Set the data down again, exactly as it reads, but without the pictures.

** Start Raw data **

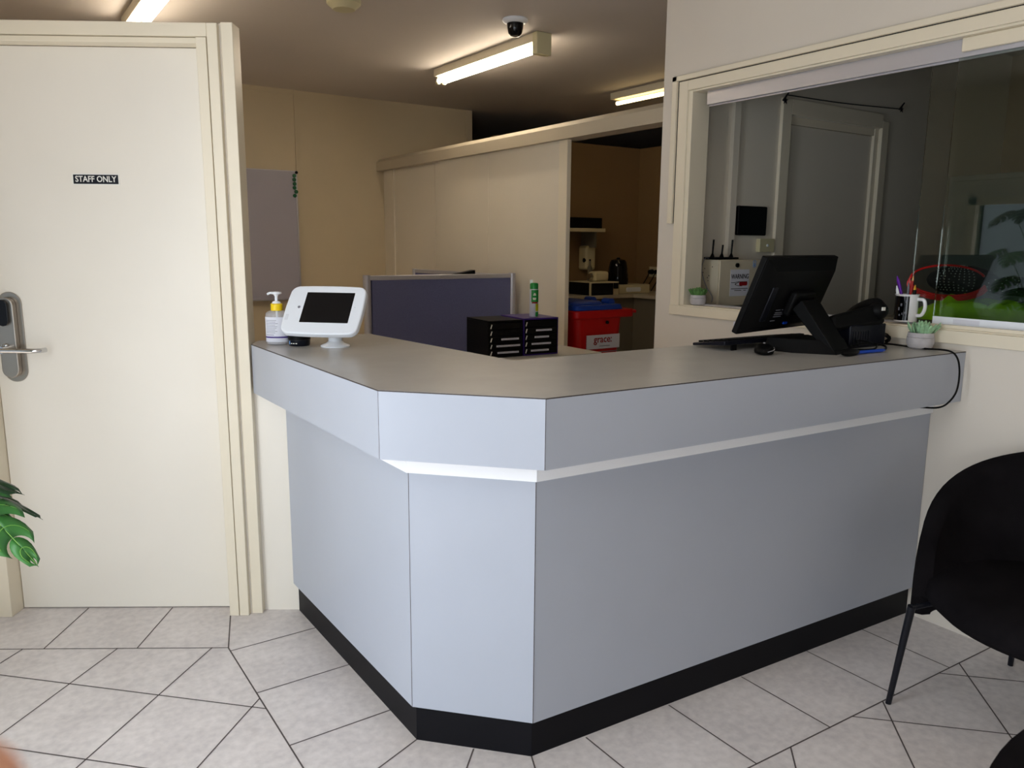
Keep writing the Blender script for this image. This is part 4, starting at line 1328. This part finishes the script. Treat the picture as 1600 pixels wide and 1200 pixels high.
def monstera_leaf(mb, base, tip, nrm, wid, lobes=5, vein=None, droop=0.25):
    base, tip = Vector(base), Vector(tip)
    ax = (tip - base); L = ax.length; ax.normalize()
    nrm = Vector(nrm); nrm = (nrm - ax * nrm.dot(ax)).normalized()
    sd_ = ax.cross(nrm)
    def P(t, s):
        z = -droop * L * (t - 0.2) ** 2 - 0.35 * wid * (abs(s) / 1.0) ** 2 * 0.5
        return base + ax * (L * t) + sd_ * (wid * s) + nrm * z
    def halfw(t):
        return max(0.0, math.sin(PI * (0.06 + 0.94 * t) ** 0.72)) ** 0.75
    th = 0.0012
    for sgn in (-1, 1):
        for k in range(lobes):
            t0, t1 = 0.02 + 0.90 * k / lobes, 0.02 + 0.90 * (k + 1) / lobes
            rows = 7
            pts = []
            gap = 0.012 + 0.016 * (k > 0)
            for r_ in range(rows + 1):
                q = r_ / rows
                fwd_ = 0.20 * q * q
                g_ = gap * (q ** 1.5) * 1.6
                w0 = halfw(min(1, t0 + fwd_ + g_)); w1 = halfw(min(1, t1 + fwd_ - g_))
                pinch = 1.0 if q < 0.85 else 1.0
                ta, tb_ = t0 + fwd_ + g_, t1 + fwd_ - g_
                if q > 0.86:
                    mid = (ta + tb_) / 2; ta = mid - (mid - ta) * 0.55; tb_ = mid + (tb_ - mid) * 0.75
                pts.append((P(ta, sgn * q * w0), P(min(tb_, 1.0), sgn * q * w1)))
            vv = []
            for a, b_ in pts:
                mdl = (a + b_) / 2 + nrm * 0.004
                vv += [a, mdl, b_]
            ff = []
            for r_ in range(rows):
                for c_ in range(2):
                    q = (r_ * 3 + c_, r_ * 3 + c_ + 1, (r_ + 1) * 3 + c_ + 1, (r_ + 1) * 3 + c_)
                    ff.append(q if sgn < 0 else q[::-1])
            mb.add(vv, ff)
            if vein is not None:
                mid = [(a + b_) / 2 + nrm * 0.0045 for a, b_ in pts[:-1]]
                vein.tube(mid, 0.0011, n=4, smooth=0, r1=0.0004)
    # tip piece
    mb.add([P(0.90, -halfw(0.9) * 0.25), P(1.02, 0), P(0.90, halfw(0.9) * 0.25), P(0.8, 0)], [(0, 3, 2, 1)])
    if vein is not None:
        vein.tube([P(t / 8, 0) + nrm * 0.002 for t in range(9)], 0.0018, n=5, smooth=0, r1=0.0006)


lfg, lfd, vn, st = MB(), MB(), MB(), MB()
# the leaves that enter the frame
monstera_leaf(lfg, (-0.10, 2.36, 0.80), (0.062, 2.24, 0.58), (0.15, -0.75, 0.60), 0.072, 4, vn, 0.12)
monstera_leaf(lfg, (-0.13, 2.33, 0.83), (0.028, 2.30, 0.665), (0.35, -0.8, 0.45), 0.050, 3, vn, 0.2)
monstera_leaf(lfd, (-0.20, 2.44, 0.83), (0.095, 2.34, 0.705), (-0.1, 0.15, 1.0), 0.060, 4, None, 0.2)
monstera_leaf(lfd, (-0.22, 2.40, 0.86), (0.050, 2.32, 0.775), (0.1, -0.35, 1.0), 0.055, 3, None, 0.2)
rnd = random.Random(12)
heads = [(-0.10, 2.36, 0.80), (-0.13, 2.33, 0.83), (-0.20, 2.44, 0.83), (-0.22, 2.40, 0.86)]
for k in range(24):
    a = rnd.uniform(0, 2 * PI)
    rr = rnd.uniform(0.12, 0.32)
    z = rnd.uniform(0.65, 1.72)
    bx_, by_ = -0.66 + rr * 0.55 * math.cos(a), 2.62 + rr * math.sin(a)
    tx_, ty_ = -0.66 + (rr + 0.14) * 0.75 * math.cos(a), 2.62 + (rr + 0.22) * math.sin(a)
    if tx_ > -0.28: tx_ = -0.28
    monstera_leaf(lfg if k % 3 else lfd, (bx_, by_, z), (tx_, ty_, z - 0.10), (0.3 * math.cos(a), 0.3 * math.sin(a), 1), 0.12, 5, None, 0.3)
    heads.append((bx_, by_, z))
for h_ in heads:
    st.tube([(-0.62 + rnd.uniform(-0.05, 0.05), 2.62 + rnd.uniform(-0.05, 0.05), 0.27), (-0.62 + (h_[0] + 0.62) * 0.35, 2.62 + (h_[1] - 2.62) * 0.35, h_[2] * 0.75), h_], 0.005, n=6, r1=0.003)
for nm_, mb2, mt_ in (('foliage', lfg, 'leaf_green'), ('dark_foliage', lfd, 'leaf_dark')):
    for i in range(len(mb2.v)): mb2.v[i] = mb2.v[i] - Vector((-0.62, 2.62, 0))
    o = mb2.build(nm_, mt_, mp, angle=80)
    md = o.modifiers.new('solid', 'SOLIDIFY'); md.thickness = 0.0009
for nm_, mb2, mt_ in (('leaf_veins', vn, 'leaf_vein'), ('stems', st, 'stem_green')):
    for i in range(len(mb2.v)): mb2.v[i] = mb2.v[i] - Vector((-0.62, 2.62, 0))
    mb2.build(nm_, mt_, mp)

# ================================================================== HAND OF THE PHOTOGRAPHER
# the person holding the camera: one fingertip pokes in at the lower left, out of focus
def cw(x, y, z):
    return cam.matrix_world @ Vector((x, y, z))


HV, HE, HR = [], [], []


def hv(p, r):
    HV.append(cw(*p)); HR.append(r)
    return len(HV) - 1


def chain(start, pts):
    prev = start
    for p, r in pts:
        k = hv(p, r)
        if prev is not None:
            HE.append((prev, k))
        prev = k
    return prev


wrist = hv((-0.100, -0.235, 0.045), 0.027)
chain(wrist, [((-0.110, -0.330, 0.110), 0.034), ((-0.120, -0.430, 0.190), 0.040)])
p_mid = hv((-0.098, -0.185, 0.010), 0.030); HE.append((wrist, p_mid))
k1 = hv((-0.082, -0.130, -0.028), 0.0125); HE.append((p_mid, k1))
chain(k1, [((-0.072, -0.097, -0.050), 0.0120), ((-0.0620, -0.060, -0.067), 0.0112), ((-0.0550, -0.039, -0.072), 0.0106), ((-0.0540, -0.0325, -0.0725), 0.0085)])
for dx, L in ((-0.022, 1.05), (-0.043, 0.97), (-0.062, 0.80)):
    kk_ = hv((-0.086 + dx, -0.134, -0.026), 0.012); HE.append((p_mid, kk_))
    chain(kk_, [((-0.084 + dx, -0.134 + 0.034 * L, -0.052), 0.0095), ((-0.076 + dx, -0.134 + 0.052 * L, -0.040), 0.0085), ((-0.068 + dx, -0.134 + 0.046 * L, -0.022), 0.0075)])
chain(p_mid, [((-0.070, -0.175, -0.010), 0.015), ((-0.050, -0.150, -0.020), 0.0115), ((-0.045, -0.122, -0.026), 0.010), ((-0.046, -0.112, -0.027), 0.0085)])
hm = bpy.data.meshes.new('person')
hm.from_pydata([tuple(v) for v in HV], HE, [])
hm.materials.append(MATS['skin'])
ho = bpy.data.objects.new('person', hm)
C.objects.link(ho)
sk_ = ho.modifiers.new('skin', 'SKIN')
for i, r in enumerate(HR):
    hm.skin_vertices[0].data[i].radius = (r, r)
    hm.skin_vertices[0].data[i].use_root = (i == 0)
sk_.use_smooth_shade = True
sb_ = ho.modifiers.new('sub', 'SUBSURF'); sb_.levels = 2; sb_.render_levels = 2
tag(ho, 'blurred fingertip of a person in the lower left corner, close to the lens', 'person')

** End Raw data **

» Correct answer
Keep writing the Blender script for this image. This is part 4, starting at line 1328. This part finishes the script. Treat the picture as 1600 pixels wide and 1200 pixels high.
def monstera_leaf(mb, base, tip, nrm, wid, lobes=5, vein=None, droop=0.25):
    base, tip = Vector(base), Vector(tip)
    ax = (tip - base); L = ax.length; ax.normalize()
    nrm = Vector(nrm); nrm = (nrm - ax * nrm.dot(ax)).normalized()
    sd_ = ax.cross(nrm)
    def P(t, s):
        z = -droop * L * (t - 0.2) ** 2 - 0.35 * wid * (abs(s) / 1.0) ** 2 * 0.5
        return base + ax * (L * t) + sd_ * (wid * s) + nrm * z
    def halfw(t):
        return max(0.0, math.sin(PI * (0.06 + 0.94 * t) ** 0.72)) ** 0.75
    th = 0.0012
    for sgn in (-1, 1):
        for k in range(lobes):
            t0, t1 = 0.02 + 0.90 * k / lobes, 0.02 + 0.90 * (k + 1) / lobes
            rows = 7
            pts = []
            gap = 0.012 + 0.016 * (k > 0)
            for r_ in range(rows + 1):
                q = r_ / rows
                fwd_ = 0.20 * q * q
                g_ = gap * (q ** 1.5) * 1.6
                w0 = halfw(min(1, t0 + fwd_ + g_)); w1 = halfw(min(1, t1 + fwd_ - g_))
                pinch = 1.0 if q < 0.85 else 1.0
                ta, tb_ = t0 + fwd_ + g_, t1 + fwd_ - g_
                if q > 0.86:
                    mid = (ta + tb_) / 2; ta = mid - (mid - ta) * 0.55; tb_ = mid + (tb_ - mid) * 0.75
                pts.append((P(ta, sgn * q * w0), P(min(tb_, 1.0), sgn * q * w1)))
            vv = []
            for a, b_ in pts:
                mdl = (a + b_) / 2 + nrm * 0.004
                vv += [a, mdl, b_]
            ff = []
            for r_ in range(rows):
                for c_ in range(2):
                    q = (r_ * 3 + c_, r_ * 3 + c_ + 1, (r_ + 1) * 3 + c_ + 1, (r_ + 1) * 3 + c_)
                    ff.append(q if sgn < 0 else q[::-1])
            mb.add(vv, ff)
            if vein is not None:
                mid = [(a + b_) / 2 + nrm * 0.0045 for a, b_ in pts[:-1]]
                vein.tube(mid, 0.0011, n=4, smooth=0, r1=0.0004)
    # tip piece
    mb.add([P(0.90, -halfw(0.9) * 0.25), P(1.02, 0), P(0.90, halfw(0.9) * 0.25), P(0.8, 0)], [(0, 3, 2, 1)])
    if vein is not None:
        vein.tube([P(t / 8, 0) + nrm * 0.002 for t in range(9)], 0.0018, n=5, smooth=0, r1=0.0006)


lfg, lfd, vn, st = MB(), MB(), MB(), MB()
# the leaves that enter the frame
monstera_leaf(lfg, (-0.10, 2.36, 0.80), (0.062, 2.24, 0.58), (0.15, -0.75, 0.60), 0.072, 4, vn, 0.12)
monstera_leaf(lfg, (-0.13, 2.33, 0.83), (0.028, 2.30, 0.665), (0.35, -0.8, 0.45), 0.050, 3, vn, 0.2)
monstera_leaf(lfd, (-0.20, 2.44, 0.83), (0.095, 2.34, 0.705), (-0.1, 0.15, 1.0), 0.060, 4, None, 0.2)
monstera_leaf(lfd, (-0.22, 2.40, 0.86), (0.050, 2.32, 0.775), (0.1, -0.35, 1.0), 0.055, 3, None, 0.2)
rnd = random.Random(12)
heads = [(-0.10, 2.36, 0.80), (-0.13, 2.33, 0.83), (-0.20, 2.44, 0.83), (-0.22, 2.40, 0.86)]
for k in range(24):
    a = rnd.uniform(0, 2 * PI)
    rr = rnd.uniform(0.12, 0.32)
    z = rnd.uniform(0.65, 1.72)
    bx_, by_ = -0.66 + rr * 0.55 * math.cos(a), 2.62 + rr * math.sin(a)
    tx_, ty_ = -0.66 + (rr + 0.14) * 0.75 * math.cos(a), 2.62 + (rr + 0.22) * math.sin(a)
    if tx_ > -0.28: tx_ = -0.28
    monstera_leaf(lfg if k % 3 else lfd, (bx_, by_, z), (tx_, ty_, z - 0.10), (0.3 * math.cos(a), 0.3 * math.sin(a), 1), 0.12, 5, None, 0.3)
    heads.append((bx_, by_, z))
for h_ in heads:
    st.tube([(-0.62 + rnd.uniform(-0.05, 0.05), 2.62 + rnd.uniform(-0.05, 0.05), 0.27), (-0.62 + (h_[0] + 0.62) * 0.35, 2.62 + (h_[1] - 2.62) * 0.35, h_[2] * 0.75), h_], 0.005, n=6, r1=0.003)
for nm_, mb2, mt_ in (('foliage', lfg, 'leaf_green'), ('dark_foliage', lfd, 'leaf_dark')):
    for i in range(len(mb2.v)): mb2.v[i] = mb2.v[i] - Vector((-0.62, 2.62, 0))
    o = mb2.build(nm_, mt_, mp, angle=80)
    md = o.modifiers.new('solid', 'SOLIDIFY'); md.thickness = 0.0009
for nm_, mb2, mt_ in (('leaf_veins', vn, 'leaf_vein'), ('stems', st, 'stem_green')):
    for i in range(len(mb2.v)): mb2.v[i] = mb2.v[i] - Vector((-0.62, 2.62, 0))
    mb2.build(nm_, mt_, mp)

# ================================================================== HAND OF THE PHOTOGRAPHER
# the person holding the camera: one fingertip pokes in at the lower left, out of focus
def cw(x, y, z):
    return cam.matrix_world @ Vector((x, y, z))


HV, HE, HR = [], [], []


def hv(p, r):
    HV.append(cw(*p)); HR.append(r)
    return len(HV) - 1


def chain(start, pts):
    prev = start
    for p, r in pts:
        k = hv(p, r)
        if prev is not None:
            HE.append((prev, k))
        prev = k
    return prev


wrist = hv((-0.100, -0.235, 0.045), 0.027)
chain(wrist, [((-0.110, -0.330, 0.110), 0.034), ((-0.120, -0.430, 0.190), 0.040)])
p_mid = hv((-0.098, -0.185, 0.010), 0.030); HE.append((wrist, p_mid))
k1 = hv((-0.082, -0.130, -0.028), 0.0125); HE.append((p_mid, k1))
chain(k1, [((-0.072, -0.097, -0.050), 0.0120), ((-0.0620, -0.060, -0.067), 0.0112), ((-0.0550, -0.039, -0.072), 0.0106), ((-0.0540, -0.0325, -0.0725), 0.0085)])
for dx, L in ((-0.022, 1.05), (-0.043, 0.97), (-0.062, 0.80)):
    kk_ = hv((-0.086 + dx, -0.134, -0.026), 0.012); HE.append((p_mid, kk_))
    chain(kk_, [((-0.084 + dx, -0.134 + 0.034 * L, -0.052), 0.0095), ((-0.076 + dx, -0.134 + 0.052 * L, -0.040), 0.0085), ((-0.068 + dx, -0.134 + 0.046 * L, -0.022), 0.0075)])
chain(p_mid, [((-0.070, -0.175, -0.010), 0.015), ((-0.050, -0.150, -0.020), 0.0115), ((-0.045, -0.122, -0.026), 0.010), ((-0.046, -0.112, -0.027), 0.0085)])
hm = bpy.data.meshes.new('person')
hm.from_pydata([tuple(v) for v in HV], HE, [])
hm.materials.append(MATS['skin'])
ho = bpy.data.objects.new('person', hm)
C.objects.link(ho)
sk_ = ho.modifiers.new('skin', 'SKIN')
for i, r in enumerate(HR):
    hm.skin_vertices[0].data[i].radius = (r, r)
    hm.skin_vertices[0].data[i].use_root = (i == 0)
sk_.use_smooth_shade = True
sb_ = ho.modifiers.new('sub', 'SUBSURF'); sb_.levels = 2; sb_.render_levels = 2
tag(ho, 'blurred fingertip of a person in the lower left corner, close to the lens', 'person')